Early in the planning stages, the two toured residence and dining halls across the country and discussed with President Soraya Coley what the CPP landscape needed most.

“President Coley talked about Cal Poly transforming into a metropolitan destination,” Sink said. “She spoke about the campus really differently and we were really inspired by what she had to say. With that came a new way of thinking about the project in a far more dense way.”

The height of the residence halls changed to match President Coley’s vision. (Courtesy of Lawrence Anderson Photography)

Because of this, the design needed to be taller so more beds could be added. The building’s location was redirected to accommodate these changes.

“Doing that was a fantastic decision because it positioned housing next to the suites,” Sink said. “Rather than being remote, having it link up to the suites, close to the athletic fields and the BRIC made so much more sense than any other location.”

Orr added that they spent time thinking about CPP’s student life and envisioned what it could be. Both believe that the more first-years can connect with each other, the better. This is what shaped the lounges, study areas and other social aspects of the building.

In 2016, Sink and Orr held pizza nights in the old dorms to gather student feedback on what they should include in the dorms. The two were approached by a group of non-binary and transgender students who explained how they felt unsafe at CPP.

“They felt like they couldn’t take a shower without being harassed,” Sink said. “It was eye opening for us. So, we handed them a pen and they drew what a shower would look like for them.”

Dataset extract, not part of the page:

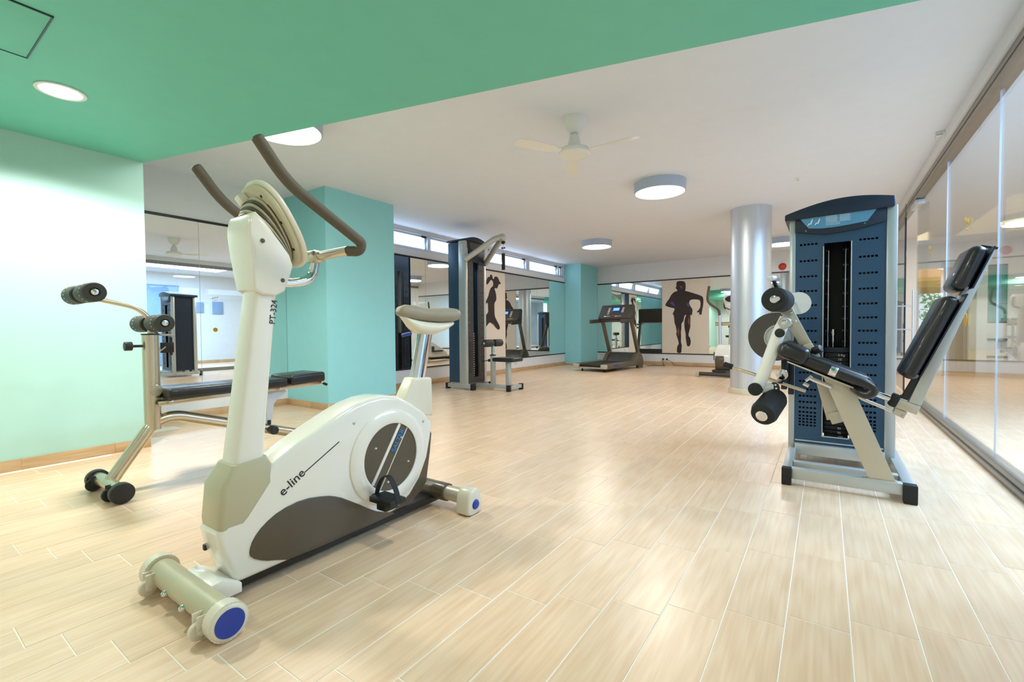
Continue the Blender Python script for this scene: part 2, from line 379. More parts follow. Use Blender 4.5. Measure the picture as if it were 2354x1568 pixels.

The students drew a shower with a changing area behind a closed door. Orr and Sink included 250 changing rooms exactly how the students drew it into the building.

“When we think about connectivity to the environment and sustainability, we also need to think about universal design,” Sink said. “That means designing for everyone inclusively. That night was transformational for us in how we do our work.”

Will Chaverin, a second-year business marketing student, moved into the residence halls last spring.
“The location of the new dorms are perfect,” Chaverin said. “The suites were right across the street, so we got to meet a lot of people.”

Chaverin’s old dorm in Alamitos Hall was unkempt and on the opposite side of campus, making it inconvenient for his schedule.

He appreciates the new dorms for their cleanliness and the privacy of the bathrooms that he shared with his roommate and two other students. He remembers the camaraderie fostered by the welcoming space.

“There were study rooms on every floor and some nights I would study and do homework, but other days I would just chill and watch movies and play video games in there,” Chaverin said.

While Sink and Orr appreciate their work was recognized and awarded, they are more excited hearing about how students have been impacted by their work.

“The awards are nice, but the bigger award, just having gone there and being an alumn, is the feeling like you’ve given back,” Orr said. “When you return to your college campus, you feel a lot of nostalgia and affection for that campus. Going back there and seeing that we made this huge impact, it’s rewarding to hear the positive feedback from the students.”